● **TASK GOAL**: Print the lines of the listing below verbatim from its first line through the line bearing "for x_ in (242, 298): textdecal('lettering', t_, H([(x_, y_". Any pictures are to be omitted.

---- DATASET CONTENT

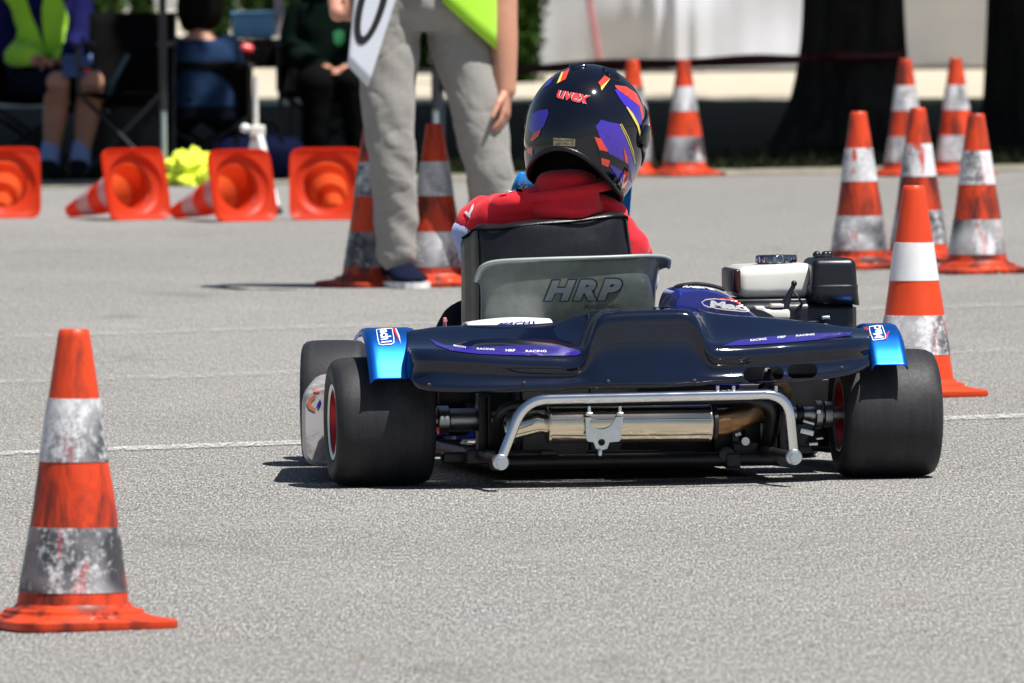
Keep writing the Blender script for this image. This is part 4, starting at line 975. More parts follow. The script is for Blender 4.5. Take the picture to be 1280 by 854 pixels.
for y_, t_ in ((474, 'NORM'), (494, 'SIZE')):
    for x_ in (242, 298): textdecal('lettering', t_, H([(x_, y_ + 6), (x_ + 48, y_ + 8), (x_, y_ - 6), (x_ + 48, y_ - 4)]), HB, 'letter_dark', helmet, .0022, .0, 0, 3)

# ------------------------------------------------------------------ traffic cones
def cone_base(side=.285):
    bm = new(); h = side / 2; n = 9; rows = []
    def sq(k_, r_, z):                    # rounded square ring
        q = 8.0 if r_ >= .042 else 9.0
        return [Vector((math.cos(a), math.sin(a), 0)) * (k_ / (abs(math.cos(a)) ** q + abs(math.sin(a)) ** q) ** (1 / q)) + Vector((0, 0, z)) for a in [2 * math.pi * i / 96 for i in range(96)]]
    def circ(r_, z): return [Vector((r_ * math.cos(math.atan2(p.y, p.x)), r_ * math.sin(math.atan2(p.y, p.x)), z)) for p in sq(h, .045, 0)]
    rows = [sq(h - .002, .045, 0), sq(h, .045, .004), sq(h, .045, .014), sq(h - .004, .042, .0165), sq(h - .018, .04, .0185), circ(.124, .0225), circ(.110, .0275), circ(.100, .034), circ(.0945, .0405)]
    V = grid(bm, rows, True); 
    # underside: ribbed hollow seen when a cone lies on its side
    rows2 = [rows[0], [p.copy() for p in sq(h - .012, .04, .010)], circ(.122, .012), circ(.116, .030), circ(.098, .034), circ(.090, .036)]
    grid(bm, rows2, True); bmesh.ops.remove_doubles(bm, verts=bm.verts[:], dist=1e-5); return bm
HT, RT, RB, ZB = .495, .0255, .094, .038
def cone_r(z): return RB + (RT - RB) * (z - ZB) / (HT - ZB)
def dent(bm):
    for q in bm.verts:
        r_ = Vector((q.co.x, q.co.y)); a = math.atan2(r_.y, r_.x); f = 1 + .035 * noise.noise(Vector((math.cos(a) * 1.3, math.sin(a) * 1.3, q.co.z * 7))) + .012 * noise.noise(Vector((math.cos(a) * 3, math.sin(a) * 3, q.co.z * 22)))
        q.co.x *= f; q.co.y *= f
def make_cone(bands, orange, white, white2, side=.285, thin=False):
    t = thing('traffic_cone', 'orange and white traffic cone', 'traffic cone')
    bm = new()
    prof = [(cone_r(ZB), ZB), (cone_r(.2), .2), (cone_r(.4), .4), (cone_r(HT - .012), HT - .012), (RT, HT - .003), (RT - .003, HT), (RT - .007, HT), (.001, HT - .002), (.001, HT - .006), (RT - .008, HT - .01), (cone_r(.3) - .005, .3), (cone_r(.1) - .005, .1), (cone_r(ZB) - .005, ZB - .002)]
    if thin: prof = prof[:8]
    lathe(bm, prof[:1] + [(cone_r(ZB + .46 * i / 24), ZB + .46 * i / 24) for i in range(25)][1:-1] + prof[3:], seg=64, caps=False); dent(bm); obj('cone_body', bm, orange, t)
    obj('base', cone_base(side), orange, t, True, 50)
    for i, (z0, z1) in enumerate(bands):
        bm = new(); lathe(bm, [(cone_r(z0) - .001, z0 - .0005), (cone_r(z0) + .0012, z0), *[(cone_r(z0 + (z1 - z0) * i / 8) + .0013, z0 + (z1 - z0) * i / 8) for i in range(1, 8)], (cone_r(z1) + .0012, z1), (cone_r(z1) - .001, z1 + .0005)], seg=64, caps=False); dent(bm); obj('reflective_band', bm, (white, white2)[i], t)
    return t
WB = [(.276, .380), (.060, .167)]
proto = make_cone(WB, 'worn_orange_plastic', 'scuffed_white_band', 'blackened_white_band')
def place(px, py, rz, label, tilt=(0, 0), sc=1.03, src=None, group='traffic cones standing on the course'):
    global first
    c = copy_tree(src) if src else proto
    c.location = G(px, py); c.rotation_euler = (tilt[0], tilt[1], R(rz)); c.scale = (sc,) * 3
    c['label'] = label; c['group'] = group; return c
place(92, 784, 24, 'scuffed cone standing alone in front of the kart, nearest of all', (0, R(.8)), 1.012)
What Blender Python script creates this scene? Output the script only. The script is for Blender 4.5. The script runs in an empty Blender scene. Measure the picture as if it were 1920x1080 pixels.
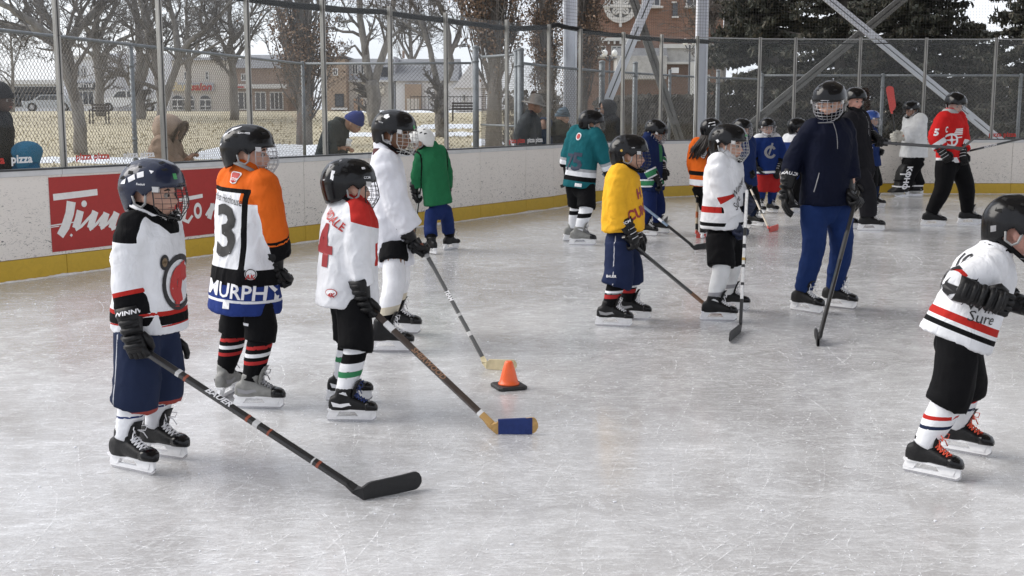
import bpy, bmesh, math, random
import numpy as np
from mathutils import Vector, Matrix, noise
from mathutils.bvhtree import BVHTree

R = random.Random(7)
rad = math.radians
# ---------------------------------------------------------------- camera
FOC = 2250.0; CAMH = 1.6; PIT = math.atan(335.0 / 2250.0)
CP, SP = math.cos(PIT), math.sin(PIT)
scn = bpy.context.scene
COL = scn.collection
cam_d = bpy.data.cameras.new("camera"); cam = bpy.data.objects.new("camera", cam_d); COL.objects.link(cam)
cam_d.sensor_width = 36.0; cam_d.lens = 36.0 * FOC / 1920.0
cam_d.clip_start = 0.1; cam_d.clip_end = 900
cam.location = (0, 0, CAMH); cam.rotation_euler = (math.pi / 2 - PIT, 0, 0)
scn.camera = cam
# ---------------------------------------------------------------- sky, sun, exposure
world = bpy.data.worlds.new("World"); scn.world = world; world.use_nodes = True
nt = world.node_tree; nt.nodes.clear()
def N(tree, typ, **kw):
    n = tree.nodes.new(typ)
    for k, v in kw.items():
        if k.startswith('i_'): n.inputs[int(k[2:])].default_value = v
        else: setattr(n, k, v)
    return n
wo = N(nt, 'ShaderNodeOutputWorld'); bg = N(nt, 'ShaderNodeBackground')
sky = N(nt, 'ShaderNodeTexSky', sky_type='NISHITA', sun_disc=False)
sky.sun_elevation = rad(40); sky.sun_rotation = rad(-80); sky.dust_density = 2.0
SUN_EL, SUN_AZ = 40, -80       # degrees; azimuth clockwise from +Y
tc = N(nt, 'ShaderNodeTexCoord'); mp = N(nt, 'ShaderNodeMapping'); mp.inputs['Scale'].default_value = (1, 1, 3.2)
nz = N(nt, 'ShaderNodeTexNoise'); nz.inputs['Scale'].default_value = 3.0; nz.inputs['Detail'].default_value = 7; nz.inputs['Roughness'].default_value = .6
cr = N(nt, 'ShaderNodeValToRGB'); cr.color_ramp.elements[0].position = .35; cr.color_ramp.elements[1].position = .68
cr.color_ramp.elements[0].color = (4.7, 4.9, 5.45, 1); cr.color_ramp.elements[1].color = (6.4, 6.5, 6.85, 1)
mx = N(nt, 'ShaderNodeMixRGB'); mx.inputs[0].default_value = .86
nt.links.new(tc.outputs['Generated'], mp.inputs[0]); nt.links.new(mp.outputs[0], nz.inputs['Vector']); nt.links.new(nz.outputs['Fac'], cr.inputs[0])
nt.links.new(sky.outputs[0], mx.inputs[1]); nt.links.new(cr.outputs[0], mx.inputs[2]); nt.links.new(mx.outputs[0], bg.inputs[0])
bg.inputs[1].default_value = 0.1; nt.links.new(bg.outputs[0], wo.inputs[0])
sun_d = bpy.data.lights.new("sun", 'SUN'); sun = bpy.data.objects.new("sun", sun_d); COL.objects.link(sun)
sun_d.energy = 1.5; sun_d.angle = rad(45); sun_d.color = (1, .96, .90)
_e, _a = rad(SUN_EL), rad(SUN_AZ)
sd = Vector((math.cos(_e) * math.sin(_a), math.cos(_e) * math.cos(_a), math.sin(_e)))
sun.rotation_euler = sd.to_track_quat('Z', 'Y').to_euler()
scn.view_settings.view_transform = 'Standard'; scn.view_settings.look = 'None'
scn.view_settings.exposure = 1.12; scn.view_settings.gamma = 1; scn.view_settings.use_curve_mapping = False
scn.cycles.use_denoising = True; scn.cycles.max_bounces = 6; scn.cycles.transparent_max_bounces = 24
scn.cycles.glossy_bounces = 3; scn.cycles.diffuse_bounces = 3; scn.cycles.transmission_bounces = 4
scn.cycles.sample_clamp_indirect = 4; scn.cycles.caustics_reflective = False; scn.cycles.caustics_refractive = False

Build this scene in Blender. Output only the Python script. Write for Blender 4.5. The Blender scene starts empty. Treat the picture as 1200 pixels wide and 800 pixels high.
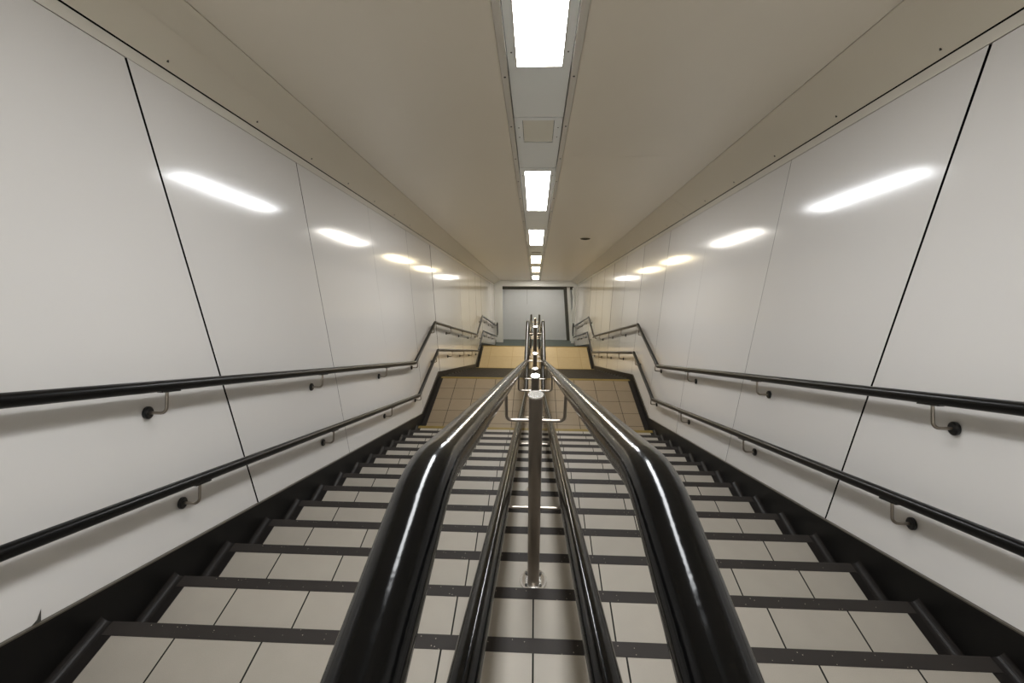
import bpy, bmesh, math, random
from mathutils import Vector, Matrix
random.seed(7)
SC = bpy.context.scene
COL = SC.collection

# ------------------------------------------------------------------ measures
RISE, GO = 0.1506, 0.3074
SL = RISE / GO
W = 1.50                      # half width between the walls
TILE_EDGE = 1.421
LAND1 = 1.5506                # far edge of the first landing
FOOT2, ZF2 = LAND1 + 13 * GO, -14 * RISE
LAND2 = 7.13
FOOT3, ZF3 = LAND2 + 13 * GO, -28 * RISE
TOPEDGE, ZTOP = -15 * GO, 16 * RISE
EDGE0, EDGES = 2.7429, 0.388      # line where wall and ceiling meet
CEIL0, CEILS = 2.905, 0.390        # the wide middle of the ceiling, a little higher
YBACK, YEND = -7.2, 12.15
TH = math.atan(CEILS)
CT = math.cos(TH)
def ceil_z(y): return CEIL0 - CEILS * y
def edge_z(y): return EDGE0 - EDGES * y
Q = 1.154
def cy(y): return -5.0499 + Q * (y + 5.0499)

# ------------------------------------------------------------------ materials
def lin(c):
    return tuple(((v / 255) / 12.92 if v / 255 <= .04045 else ((v / 255 + .055) / 1.055) ** 2.4) for v in c) + (1,)
def mat(name, rgb, rough=.5, metal=0., spec=.5, noise=0., nscale=20., bump=0., bscale=60., coat=0.):
    m = bpy.data.materials.new(name); m.use_nodes = True
    nt = m.node_tree; b = nt.nodes['Principled BSDF']
    b.inputs['Base Color'].default_value = lin(rgb)
    b.inputs['Roughness'].default_value = rough
    b.inputs['Metallic'].default_value = metal
    b.inputs['Specular IOR Level'].default_value = spec
    b.inputs['Coat Weight'].default_value = coat
    tc = nt.nodes.new('ShaderNodeTexCoord')
    if noise:
        n = nt.nodes.new('ShaderNodeTexNoise'); n.inputs['Scale'].default_value = nscale
        n.inputs['Detail'].default_value = 4
        nt.links.new(tc.outputs['Object'], n.inputs['Vector'])
        hsv = nt.nodes.new('ShaderNodeHueSaturation'); hsv.inputs['Color'].default_value = lin(rgb)
        mr = nt.nodes.new('ShaderNodeMapRange'); mr.inputs['To Min'].default_value = 1 - noise; mr.inputs['To Max'].default_value = 1 + noise
        nt.links.new(n.outputs['Fac'], mr.inputs['Value']); nt.links.new(mr.outputs['Result'], hsv.inputs['Value'])
        nt.links.new(hsv.outputs['Color'], b.inputs['Base Color'])
    if bump:
        n = nt.nodes.new('ShaderNodeTexNoise'); n.inputs['Scale'].default_value = bscale
        nt.links.new(tc.outputs['Object'], n.inputs['Vector'])
        bp = nt.nodes.new('ShaderNodeBump'); bp.inputs['Strength'].default_value = 1; bp.inputs['Distance'].default_value = bump
        nt.links.new(n.outputs['Fac'], bp.inputs['Height']); nt.links.new(bp.outputs['Normal'], b.inputs['Normal'])
    return m

def tile_mat(name, rgb, grout, half=.003, cross=False, rough=.5, size=.3):
    """Square tiles 300 mm wide; joints on multiples of 0.3 m of the object's own x (and y)."""
    m = mat(name, rgb, rough, spec=.3, noise=.07, nscale=9)
    nt = m.node_tree; b = nt.nodes['Principled BSDF']
    tc = [n for n in nt.nodes if n.bl_idname == 'ShaderNodeTexCoord'][0]
    hsv = [n for n in nt.nodes if n.bl_idname == 'ShaderNodeHueSaturation'][0]
    sep = nt.nodes.new('ShaderNodeSeparateXYZ'); nt.links.new(tc.outputs['Object'], sep.inputs[0])
    def M(op, a, bb=None):
        n = nt.nodes.new('ShaderNodeMath'); n.operation = op
        for i, v in enumerate((a, bb)):
            if v is None: continue
            if isinstance(v, (int, float)): n.inputs[i].default_value = v
            else: nt.links.new(v, n.inputs[i])
        return n.outputs[0]
    def joint(o):
        return M('LESS_THAN', M('PINGPONG', o, size / 2), half)
    j = joint(sep.outputs['X'])
    if cross: j = M('MAXIMUM', j, joint(sep.outputs['Y']))
    # each tile a slightly different shade
    wn = nt.nodes.new('ShaderNodeTexWhiteNoise'); wn.noise_dimensions = '3D'
    oi = nt.nodes.new('ShaderNodeObjectInfo')
    cmb = nt.nodes.new('ShaderNodeCombineXYZ')
    nt.links.new(M('FLOOR', M('DIVIDE', sep.outputs['X'], size)), cmb.inputs[0])
    if cross: nt.links.new(M('FLOOR', M('DIVIDE', sep.outputs['Y'], size)), cmb.inputs[1])
    nt.links.new(oi.outputs['Random'], cmb.inputs[2]); nt.links.new(cmb.outputs[0], wn.inputs['Vector'])
    h2 = nt.nodes.new('ShaderNodeHueSaturation'); nt.links.new(hsv.outputs['Color'], h2.inputs['Color'])
    nt.links.new(M('ADD', M('MULTIPLY', wn.outputs['Value'], .09), .955), h2.inputs['Value'])
    fine = nt.nodes.new('ShaderNodeTexNoise'); fine.inputs['Scale'].default_value = 420
    nt.links.new(tc.outputs['Object'], fine.inputs['Vector'])
    h3 = nt.nodes.new('ShaderNodeHueSaturation'); nt.links.new(h2.outputs['Color'], h3.inputs['Color'])
    nt.links.new(M('ADD', M('MULTIPLY', fine.outputs['Fac'], .24), .88), h3.inputs['Value'])
    mix = nt.nodes.new('ShaderNodeMix'); mix.data_type = 'RGBA'
    nt.links.new(j, mix.inputs[0]); nt.links.new(h3.outputs['Color'], mix.inputs[6]); mix.inputs[7].default_value = lin(grout)
    nt.links.new(mix.outputs[2], b.inputs['Base Color'])
    r = M('ADD', M('MULTIPLY', j, .5), rough); nt.links.new(r, b.inputs['Roughness'])
    return m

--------

● **SOLUTION TO THIS TASK**:
Keep writing the Blender script for this image. This is part 4, starting at line 975. More parts follow. The script is for Blender 4.5. Take the picture to be 1280 by 854 pixels.
for y_, t_ in ((474, 'NORM'), (494, 'SIZE')):
    for x_ in (242, 298): textdecal('lettering', t_, H([(x_, y_ + 6), (x_ + 48, y_ + 8), (x_, y_ - 6), (x_ + 48, y_ - 4)]), HB, 'letter_dark', helmet, .0022, .0, 0, 3)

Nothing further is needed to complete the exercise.